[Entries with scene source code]
━━━
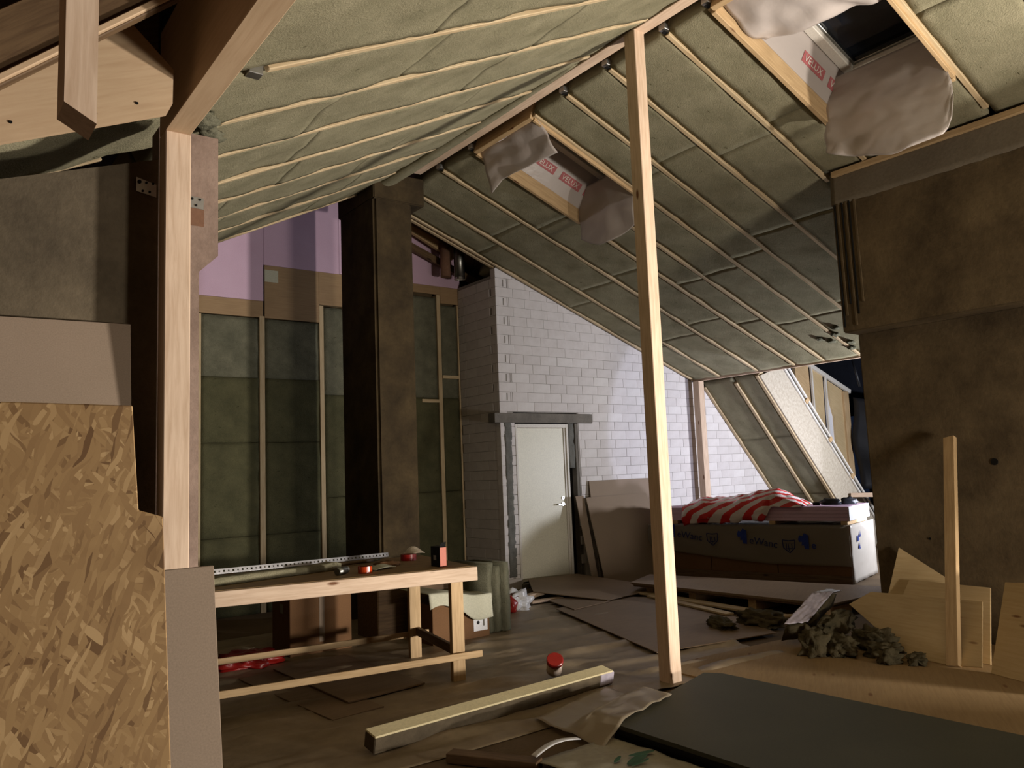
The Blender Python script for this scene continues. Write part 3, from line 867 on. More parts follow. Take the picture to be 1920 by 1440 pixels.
# wool-coloured bulge added left of the ridge beam to cast its dark band
def bulge_fn(a, b):
    y = 4.75 + 3.25 * a
    r = 0.012 + 0.085 * a ** 0.8 + 0.012 * noise.noise(V((y * 3, 0.3, 0))) * a
    cx = 4.44 - (0.035 + 0.30 * a ** 1.3)
    an = math.pi * (0.0 + 1.0 * b)
    return V((cx + r * 1.6 * math.cos(an), y, LZ(cx) + 0.01 - r * math.sin(an) * 1.15 + LS * r * 1.6 * math.cos(an)))
sheet('shadow_bulge', bulge_fn, 40, 8, 'wool', ceil_l, 0.012)

post = empty('timber_post', (4.365, 4.06, 0)); tag(post, 'tall pale timber post in the middle under the ridge beam', 'post')
beam('post_shaft', (4.366, 4.05, 0.0), (4.494, 4.15, 4.945), 0.112, 0.115, 'timber', post, (0, 1, 0), 0.004)
lpost = empty('timber_post', (0.838, 3.36, 0)); tag(lpost, 'pale timber post beside the boards at left, carrying the purlin', 'post')
beam('post_shaft', (0.838, 3.352, 0.0), (0.838, 3.352, 2.955), 0.10, 0.098, 'timber', lpost, (0, 1, 0), 0.004)
for pts in ([(0.712, 3.455, 2.79), (0.79, 3.455, 2.77), (0.79, 3.455, 2.715), (0.712, 3.455, 2.73)], [(0.888, 3.455, 2.75), (0.982, 3.455, 2.745), (0.982, 3.455, 2.695), (0.888, 3.455, 2.70)]):
    b = plate('angle_bracket', pts, 0.003, 'zinc', lpost, back=(0, 1, 0))
    p0 = V(pts[0]); p2 = V(pts[2])
    for i in range(5):
        c = V((p0.x + (p2.x - p0.x) * (0.15 + 0.17 * i), p0.y - 0.001, p0.z + (p2.z - p0.z) * (0.25 + 0.5 * (i % 2))))
        cyl('screw', c, c + V((0, -0.003, 0)), 0.005 if i else 0.008, 'black', b, 8)
t = beam('purlin', (0.838, -3.0, 3.185), (0.838, 3.40, 3.185), 0.10, 0.46, 'plywood_pale', None); tag(t, 'deep timber purlin running over the left post to the top edge', 'beam')

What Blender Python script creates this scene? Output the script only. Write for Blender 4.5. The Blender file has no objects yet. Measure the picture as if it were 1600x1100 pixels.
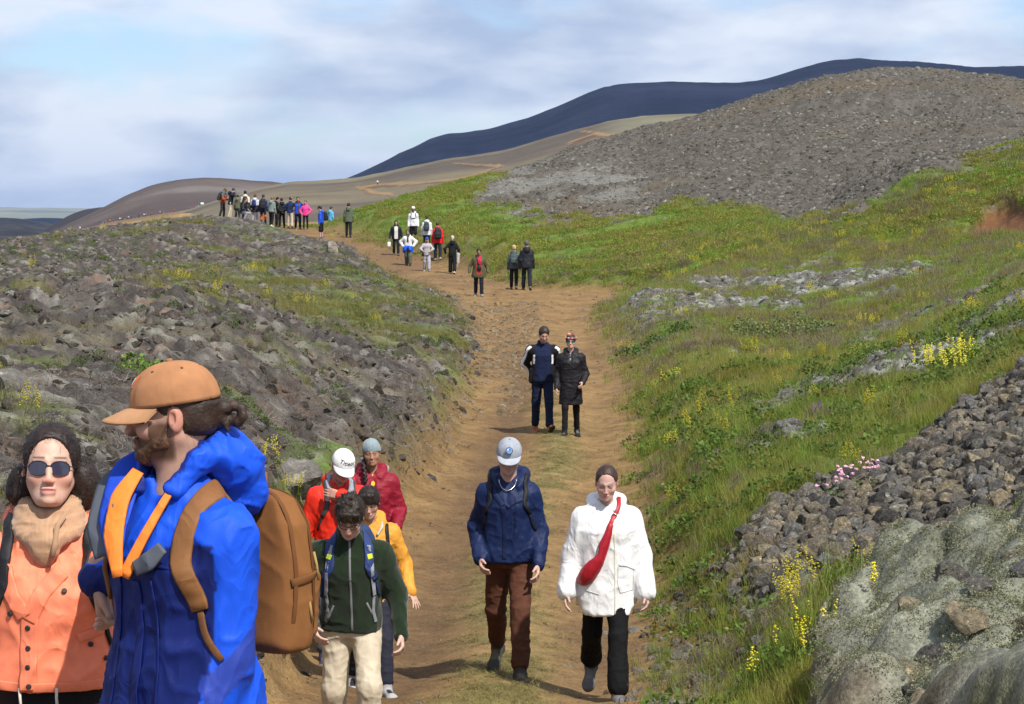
━━━
# EXERCISE AIM:
Reproduce all entries without any change, and omit the pictures.

# RESPONSE BELOW:
The Blender Python script for this scene continues. Write part 3, from line 867 on. More parts follow. Take the picture to be 1920 by 1440 pixels.
# wool-coloured bulge added left of the ridge beam to cast its dark band
def bulge_fn(a, b):
    y = 4.75 + 3.25 * a
    r = 0.012 + 0.085 * a ** 0.8 + 0.012 * noise.noise(V((y * 3, 0.3, 0))) * a
    cx = 4.44 - (0.035 + 0.30 * a ** 1.3)
    an = math.pi * (0.0 + 1.0 * b)
    return V((cx + r * 1.6 * math.cos(an), y, LZ(cx) + 0.01 - r * math.sin(an) * 1.15 + LS * r * 1.6 * math.cos(an)))
sheet('shadow_bulge', bulge_fn, 40, 8, 'wool', ceil_l, 0.012)

post = empty('timber_post', (4.365, 4.06, 0)); tag(post, 'tall pale timber post in the middle under the ridge beam', 'post')
beam('post_shaft', (4.366, 4.05, 0.0), (4.494, 4.15, 4.945), 0.112, 0.115, 'timber', post, (0, 1, 0), 0.004)
lpost = empty('timber_post', (0.838, 3.36, 0)); tag(lpost, 'pale timber post beside the boards at left, carrying the purlin', 'post')
beam('post_shaft', (0.838, 3.352, 0.0), (0.838, 3.352, 2.955), 0.10, 0.098, 'timber', lpost, (0, 1, 0), 0.004)
for pts in ([(0.712, 3.455, 2.79), (0.79, 3.455, 2.77), (0.79, 3.455, 2.715), (0.712, 3.455, 2.73)], [(0.888, 3.455, 2.75), (0.982, 3.455, 2.745), (0.982, 3.455, 2.695), (0.888, 3.455, 2.70)]):
    b = plate('angle_bracket', pts, 0.003, 'zinc', lpost, back=(0, 1, 0))
    p0 = V(pts[0]); p2 = V(pts[2])
    for i in range(5):
        c = V((p0.x + (p2.x - p0.x) * (0.15 + 0.17 * i), p0.y - 0.001, p0.z + (p2.z - p0.z) * (0.25 + 0.5 * (i % 2))))
        cyl('screw', c, c + V((0, -0.003, 0)), 0.005 if i else 0.008, 'black', b, 8)
t = beam('purlin', (0.838, -3.0, 3.185), (0.838, 3.40, 3.185), 0.10, 0.46, 'plywood_pale', None); tag(t, 'deep timber purlin running over the left post to the top edge', 'beam')

What Blender Python script creates this scene? Output the script only. Write for Blender 4.5. The Blender file has no objects yet. Measure the picture as if it were 1600x1100 pixels.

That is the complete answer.